→ **Brief**
Track down the lines that contain "picture" and copy them.
___ Data lines
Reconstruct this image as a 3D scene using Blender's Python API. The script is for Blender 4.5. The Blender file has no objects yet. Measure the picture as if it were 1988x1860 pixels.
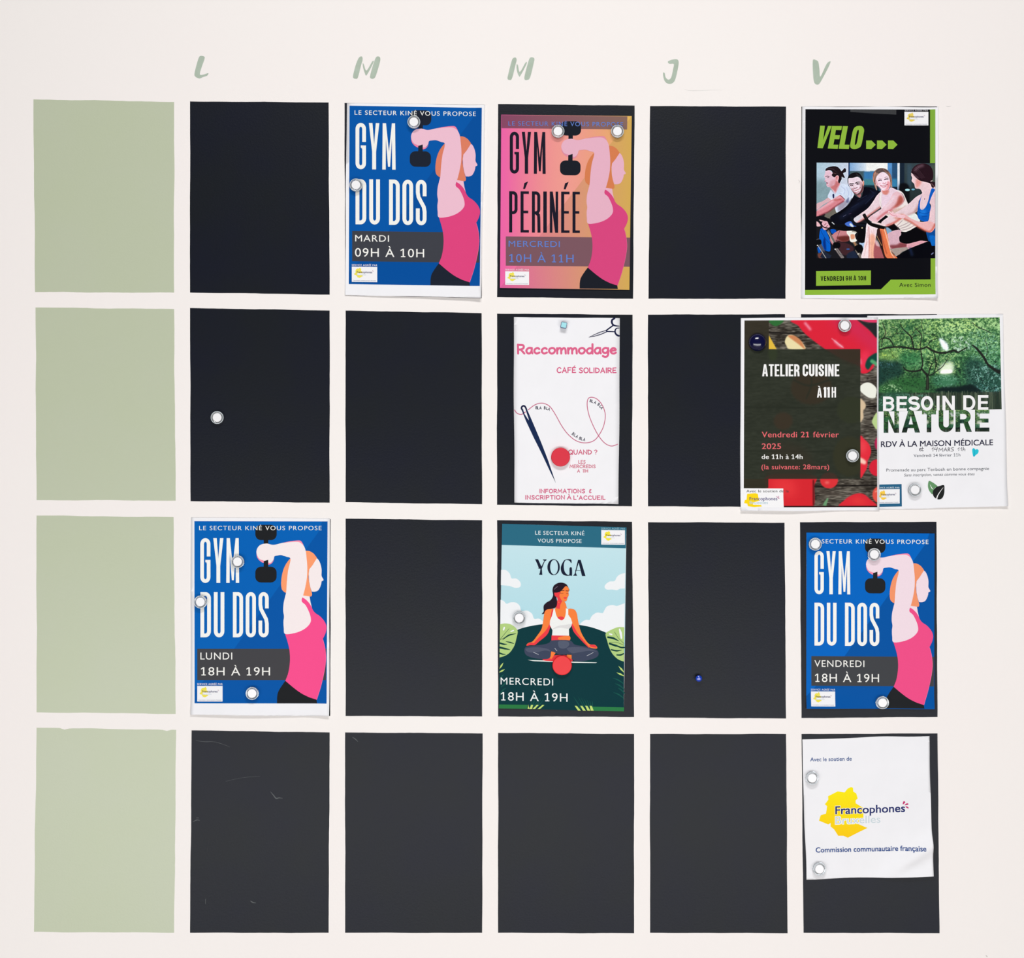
import bpy, bmesh, math, random
import numpy as np
from mathutils import Vector
from mathutils.geometry import tessellate_polygon

# ------------------------------------------------------------------ camera, light, exposure
C = bpy.context.scene.collection
SC = bpy.context.scene
S = 0.000784            # metres of wall per photograph pixel (A4 sheets on the wall fix the scale)
ZC = 1.5                # height of the picture centre above the floor
D = 2.4                 # camera distance from the wall

def wx(px): return (px - 994.0) * S
def wz(py): return ZC + (930.0 - py) * S

cam = bpy.data.cameras.new('camera'); cam.sensor_width = 36.0
cam.lens = 36.0 * D / (1988 * S); cam.clip_start = 0.05
co = bpy.data.objects.new('camera', cam); C.objects.link(co)
co.location = (0, -D, ZC); co.rotation_euler = (math.pi / 2, 0, 0)
SC.camera = co

w = bpy.data.worlds.new('room_light'); SC.world = w; w.use_nodes = True
w.node_tree.nodes['Background'].inputs[0].default_value = (1.0, 0.985, 0.97, 1)
w.node_tree.nodes['Background'].inputs[1].default_value = 0.06

def area(name, loc, target, sx, sy, power, col=(1, 1, 1)):
    l = bpy.data.lights.new(name, 'AREA'); l.shape = 'RECTANGLE'; l.size = sx; l.size_y = sy
    l.energy = power; l.color = col
    o = bpy.data.objects.new(name, l); C.objects.link(o); o.location = loc
    o.rotation_euler = (Vector(target) - Vector(loc)).to_track_quat('-Z', 'Y').to_euler()
    return o
area('ceiling_light', (0.15, -2.4, ZC + 2.2), (0.1, 0, ZC - 1.7), 1.4, 0.55, 58, (1, 0.99, 0.978))
area('low_fill_light', (0.0, -2.85, 0.48), (0, 0, 0.75), 4.4, 0.9, 68, (1.0, 1.0, 1.0))  # unseen soft fill, added to brighten the lower wall and lift the paint's sheen

SC.view_settings.view_transform = 'Standard'
try: SC.view_settings.look = 'None'
except Exception: pass
SC.view_settings.exposure = 0.0
SC.view_settings.gamma = 1.0
SC.view_settings.use_curve_mapping = False
try:
    SC.cycles.caustics_refractive = False; SC.cycles.caustics_reflective = False
    SC.cycles.max_bounces = 10
except Exception: pass

# ------------------------------------------------------------------ helpers: properties, materials
def tag(o, label=None, cat=None, group=None, kind=None):
    if label: o['label'] = label
    if cat: o['category'] = cat
    if group: o['group'] = group
    if kind: o['kind'] = kind
    return o

def lin1(c):
    c = c / 255.0
    return c / 12.92 if c <= 0.04045 else ((c + 0.055) / 1.055) ** 2.4
def lin(c): return (lin1(c[0]), lin1(c[1]), lin1(c[2]), 1.0)
def linA(a):
    a = np.clip(a, 0, 255) / 255.0
    return np.where(a <= 0.04045, a / 12.92, ((a + 0.055) / 1.055) ** 2.4)

def new_mat(name):
    m = bpy.data.materials.new(name); m.use_nodes = True
    return m, m.node_tree, m.node_tree.nodes['Principled BSDF']

def paint(name, rgb, rough=0.6, spec=0.5, var=0.05, scale=4.0, bump=0.0, bscale=300.0, rgb2=None):
    """plain paint: base colour with soft mottling, fine roller relief"""
    m, nt, b = new_mat(name)
    tc = nt.nodes.new('ShaderNodeTexCoord')
    n = nt.nodes.new('ShaderNodeTexNoise'); n.inputs['Scale'].default_value = scale; n.inputs['Detail'].default_value = 4
    nt.links.new(tc.outputs['Object'], n.inputs['Vector'])
    mx = nt.nodes.new('ShaderNodeMix'); mx.data_type = 'RGBA'
    a = lin(rgb); c2 = lin(rgb2) if rgb2 else tuple(x * (1 - var) for x in a[:3]) + (1,)
    mx.inputs[6].default_value = a; mx.inputs[7].default_value = c2
    r = nt.nodes.new('ShaderNodeMapRange'); r.inputs[1].default_value = 0.35; r.inputs[2].default_value = 0.65
    nt.links.new(n.outputs['Fac'], r.inputs[0]); nt.links.new(r.outputs[0], mx.inputs[0])
    nt.links.new(mx.outputs[2], b.inputs['Base Color'])
    b.inputs['Roughness'].default_value = rough; b.inputs['Specular IOR Level'].default_value = spec
    if bump:
        n2 = nt.nodes.new('ShaderNodeTexNoise'); n2.inputs['Scale'].default_value = bscale; n2.inputs['Detail'].default_value = 3
        nt.links.new(tc.outputs['Object'], n2.inputs['Vector'])
        bp = nt.nodes.new('ShaderNodeBump'); bp.inputs['Strength'].default_value = bump; bp.inputs['Distance'].default_value = 0.0005
        nt.links.new(n2.outputs['Fac'], bp.inputs['Height']); nt.links.new(bp.outputs[0], b.inputs['Normal'])
    return m

def plastic(name, rgb, rough=0.3, spec=0.5, coat=0.0):
    m, nt, b = new_mat(name)
    tc = nt.nodes.new('ShaderNodeTexCoord'); n = nt.nodes.new('ShaderNodeTexNoise'); n.inputs['Scale'].default_value = 60
    nt.links.new(tc.outputs['Object'], n.inputs['Vector'])
    mx = nt.nodes.new('ShaderNodeMix'); mx.data_type = 'RGBA'; a = lin(rgb)
    mx.inputs[6].default_value = a; mx.inputs[7].default_value = tuple(x * .93 for x in a[:3]) + (1,)
    nt.links.new(n.outputs['Fac'], mx.inputs[0]); nt.links.new(mx.outputs[2], b.inputs['Base Color'])
    b.inputs['Roughness'].default_value = rough; b.inputs['Specular IOR Level'].default_value = spec
    b.inputs['Coat Weight'].default_value = coat; b.inputs['Coat Roughness'].default_value = 0.08
    return m

def ink_mat(name, rough=0.5, spec=0.05):
    """printed ink: colour carried by the printed mesh, with a faint printer grain"""
    m, nt, b = new_mat(name)
    at = nt.nodes.new('ShaderNodeAttribute'); at.attribute_name = 'Ink'
    tc = nt.nodes.new('ShaderNodeTexCoord'); n = nt.nodes.new('ShaderNodeTexNoise'); n.inputs['Scale'].default_value = 900
    nt.links.new(tc.outputs['Object'], n.inputs['Vector'])
    r = nt.nodes.new('ShaderNodeMapRange'); r.inputs[3].default_value = 0.965; r.inputs[4].default_value = 1.035
    nt.links.new(n.outputs['Fac'], r.inputs[0])
    v = nt.nodes.new('ShaderNodeVectorMath'); v.operation = 'SCALE'
    nt.links.new(at.outputs['Color'], v.inputs[0]); nt.links.new(r.outputs[0], v.inputs['Scale'])
    nt.links.new(v.outputs[0], b.inputs['Base Color'])
    b.inputs['Roughness'].default_value = rough; b.inputs['Specular IOR Level'].default_value = spec
    return m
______
→ **Final result**
Reconstruct this image as a 3D scene using Blender's Python API. The script is for Blender 4.5. The Blender file has no objects yet. Measure the picture as if it were 1988x1860 pixels.
ZC = 1.5                # height of the picture centre above the floor